Question:Is gezel sheina really considered actual theft, especially when it occurs during the performance of a mitzvah?  

Answer: The term “gezel sheinah” is based on a pasuk in Mishlei (4:16). Although the term is not found in the earlier poskim, the Chafetz Chaim is quoted (in the sefer Chafetz Chaim: Chayav Umifalav”) as saying that preventing a person from sleeping is considered to be gezel sheinah, “stealing” their sleep.

Most recent poskim explain that according to the Chafetz Chaim, one does not actually violate the prohibition of stealing, since one does not actually take a tangible item from another person. Rather, he meant that one may violate the issur of ona’as devarim, speaking words that are hurtful to others. This can include other non-monetary suffering, such as preventing someone from sleeping, which may affect his proper functioning during the day.
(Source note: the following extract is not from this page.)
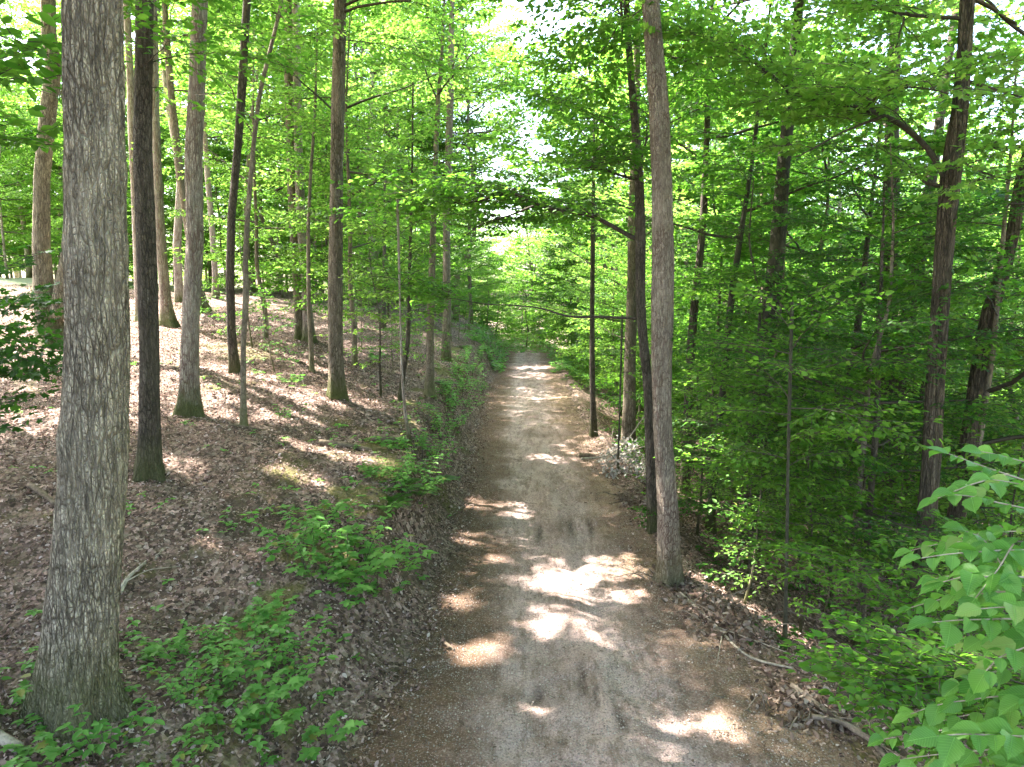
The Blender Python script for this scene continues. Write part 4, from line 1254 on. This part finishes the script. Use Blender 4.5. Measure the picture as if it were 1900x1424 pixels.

In addition, one may be guilty of not fulfilling the mitzvah of ve’ahavta l’re’acha kamocha, loving a person as one loves oneself. Since most people would not want their sleep to be disturbed, one should not disturb the sleep of others either (see Pischei Choshen, Geneiva, ch.15, footnote 3)

Based on these considerations, Reuven should not blow the shofar late at night if it prevents Shimon from sleeping. The fact that Reuven is practicing to perform a mitzvah does not matter, as that is not a valid consideration for causing pain to another Jew.